Nous nous dirigeons vers une électrification de la société. L'électricité représente aujourd'hui 25 % de la consommation finale. À en croire l'Agence internationale pour les énergies renouvelables, cette part pourrait atteindre 50 % en 2050. Ce phénomène d'électrification des consommations, doublé d'une rénovation thermique des bâtiments anciens, permettra de réduire drastiquement nos émissions de CO2. Nous pouvons supposer que le système européen de production d'électricité sera largement décarboné en 2050.
À cette même échéance, l'éolien et le solaire pourraient représenter 70 % à 80 % de notre mix électrique. En France, ces deux énergies pourraient à terme remplacer le nucléaire. Je les associe volontairement car elles sont complémentaires au fil des heures et des saisons.
Il ne sera pas besoin, pour autant, de recouvrir notre pays de panneaux solaires et d'éoliennes. Quelque 18 000 éoliennes terrestres seront nécessaires pour que cette énergie atteigne 30 % du mix électrique. L'éolien maritime connaîtra pour sa part un fort développement. Quant au solaire, outre les toitures et les zones déjà occupées par l'homme, nous aurons besoin d'équiper 0,3 % de la surface nationale, soit 160 000 hectares, pour atteindre 80 GW à des coûts de production imbattables.
L'éolien et le solaire présentent un potentiel de développement considérable, sans affecter véritablement le territoire. Il faut mettre en regard la cible de 18 000 éoliennes terrestres avec les 35 000 châteaux d'eau qui existent en France. Ces deux énergies sont aussi celles qui offrent le prix de revient le plus faible.

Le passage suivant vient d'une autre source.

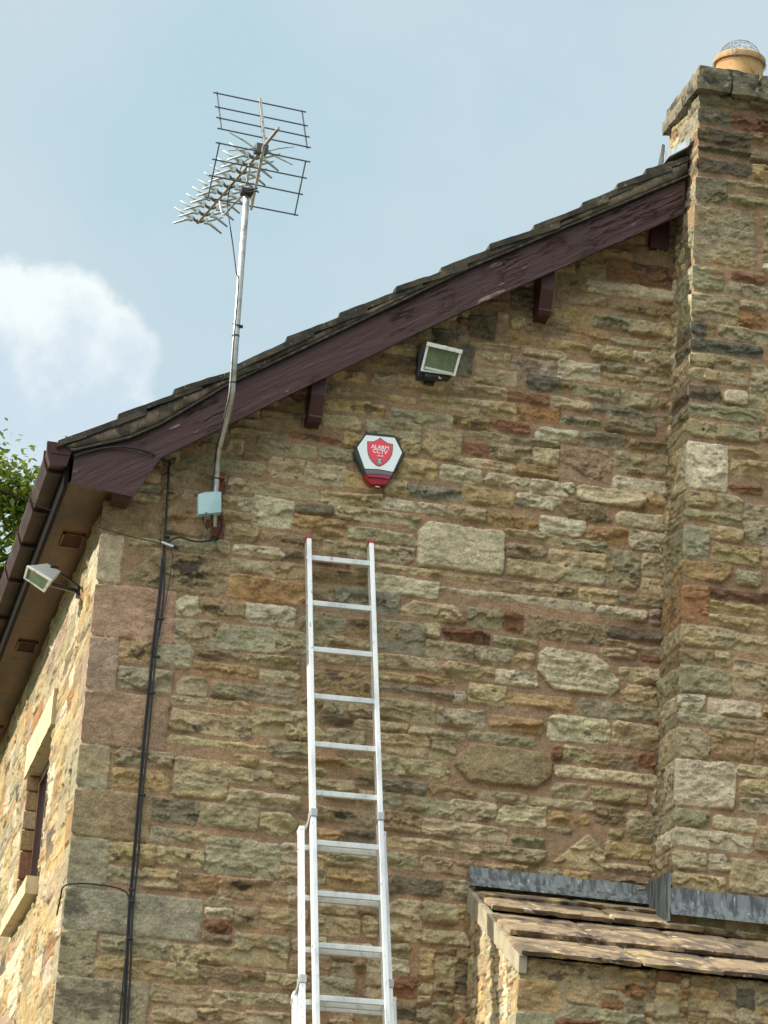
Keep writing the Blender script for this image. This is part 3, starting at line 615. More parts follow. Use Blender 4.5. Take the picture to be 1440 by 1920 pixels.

Pour tirer le meilleur parti de ces avantages, nous devrons adapter nos modes de consommation. Ainsi, 70 % à 80 % de nos consommations d'électricité peuvent être décalées ou stockées dans les usages.
L'éclairage et les appareils électroménagers représentent une part infime de notre consommation. Celle-ci est principalement mobilisée par la production de froid et de chaleur. La meilleure solution, pour profiter des nouvelles électricités à bas coût, est d'effectuer un stockage dans l'usage. C'est le principe du ballon d'eau chaude électrique. Il a été conçu, à l'époque, pour écouler les surplus de production nucléaire la nuit. Stocker de l'électricité sous forme d'usage – en l'occurrence, sous forme d'eau chaude – ne coûte que 30 euros le MWh, quand le stockage d'électricité dans une batterie coûte 200 euros le MWh. Ce prix chutera certes à mesure que progresseront les batteries, mais le différentiel avec le stockage dans l'usage restera prégnant. Ce dernier permet en outre de s'affranchir de l'enjeu environnemental du recyclage des batteries.
Ce qui vaut pour le stockage d'eau chaude vaut aussi pour le froid. Notre solution Cryosolar reproduit somme toute le principe de la glacière, en tirant parti de la frigorie latente. Demain, nos réfrigérateurs individuels ou industriels seront équipés de systèmes à froid latent. Ils fonctionneront au plus fort de l'ensoleillement, entre 11 heures et 17 heures, absorberont les excédents de production d'énergie solaire et les stockeront dans les usages. Nous n'aurons alors que faiblement besoin d'utiliser l'électricité pendant la nuit. Ces solutions sont peu coûteuses.
L'enjeu fondamental est de permettre à nos concitoyens, en même temps qu'ils isolent leur logement, de s'équiper de moyens de stockage dans les usages – de chauffe-eau thermodynamiques, par exemple. Ils pourront ainsi profiter pleinement d'énergies renouvelables peu onéreuses. Si nous ambitionnons une transition énergétique à bas coût, il sera impératif de développer le stockage dans les usages. Les politiques publiques doivent absolument favoriser cette solution. Peut-être y a-t-il d'ailleurs des emplois industriels à la clé.